Things I Learned by Joining NaNoWriMo

This year, for the first time, I decided to join NaNoWriMo. I had no real idea what to expect, but since I love to write and I always have lots to say, it didn't seem that scary. I wasn't really sure what my novel would be about, but I decided not to take the term too literally. Maybe it wouldn't really be a novel, maybe it would just be me rambling. But at least I would be writing.

I started out well, as I'd been told would happen. People do well for the first few days and then they fall off.  Maybe they can't keep up the pace or just run out of things to say.  I wasn't sure if I could keep up the pace, but I didn't think of myself as a quitter, per se. I figured I could at least hold out a month. Plus, I knew I had lots and lots to say.

I did have my doubts about November, though, cause so many things happen in November. It's not a good month to avoid distractions. Honestly, I'm not sure there is a good month, but November is really bad, since Thanksgiving is my big holiday and it takes me a whole week to prepare, what with cleaning and shopping and cooking.  And this year I had just started my job in the middle of October so I knew I wouldn't be able to take days off. I'd need to work every day and do all that other stuff at night. 

Yep, I was a little worried. I should have been more worried.

I did pretty well for the first week, keeping to my daily goal most of the time. I even did well into the second week.  I made up for time lost on the weekend when I didn't have time to write.  But then it all started to get away from me. One day after the next day I just didn't have the time or the energy or the inspiration to write anything. At all. I lost track of the story I was writing and I would just end up going in a completely different direction.  Overall, I think I ended up with about five completely unrelated stories and around 12,000 words.

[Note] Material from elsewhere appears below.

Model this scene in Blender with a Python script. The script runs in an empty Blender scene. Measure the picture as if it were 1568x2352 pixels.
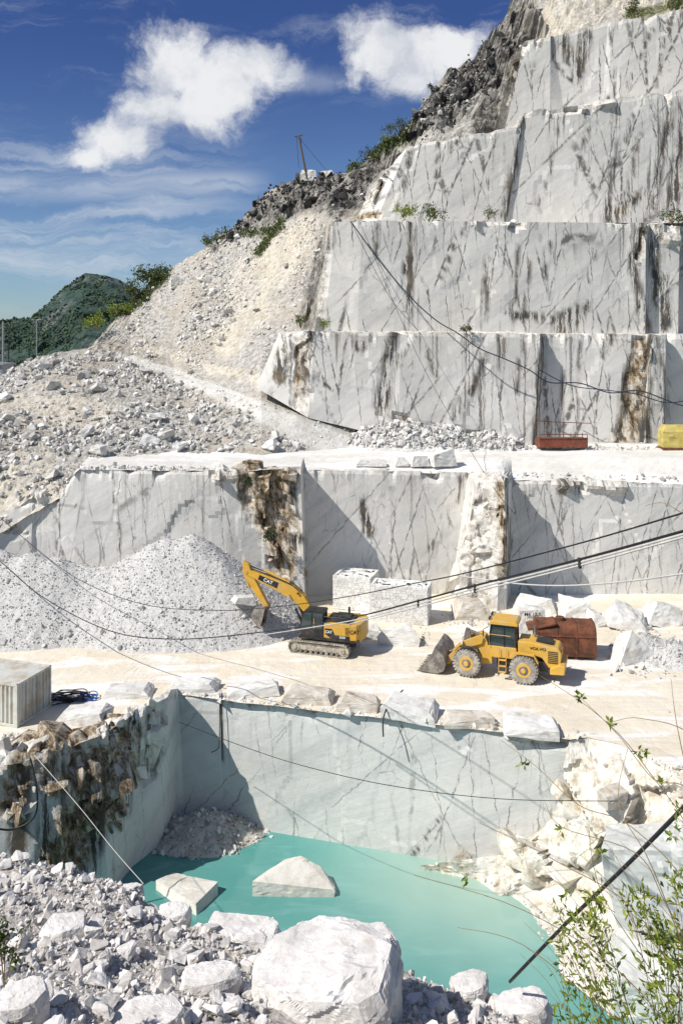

So although I didn't make the 50,000 word goal and I didn't actually win, I don't feel like a loser either.  For one thing, NaNo taught me a few things:

  1. No matter how any words I think I have inside me, there aren't enough to write 1667 every day in a related fashion. Maybe not even every other day.
  2. All my time on Twitter may have caused me to think in short spurts.  I would have preferred long lovely run on sentences.
  3. I need a better plan. Maybe if I had gone into it with an actual idea for a novel and not just all these jumbled up thoughts in my head I would have accomplished more.
  4. Organization is a good thing. I am a fairly organized person, but I may have allowed myself a little bit too much latitude in terms of my writing schedule. 
  5. I've always thought of myself as very goal oriented and yet I didn't come close to making the goal. I'm OK with that.
  6. I'm not very competitive, but I think I already knew that. Which is probably why I'm OK with not making the goal.
  7. You need a lot of energy to write a novel.  I may be more of a short story person.
  8. Although I did go into NaNo without an actual plan, I did manage to keep coming up with new ideas to move things along. Of course, they don't all fit together yet, but some day they might.
  9. I don't perform well without sleep, even if I have had lots of coffee.
  10. I will participate in NaNo again, cause overall the experience was fun and enlightening.
NaNo is over for this year, and although I didn't make the goal, I did achieve something.  I didn't write as much as I planned to and I didn't write every day, but I did write. I have thousands of words now that I didn't have in October. So far they don't make up anything great, but I believe there may be something in there that could turn into something else. And it might even be worth reading.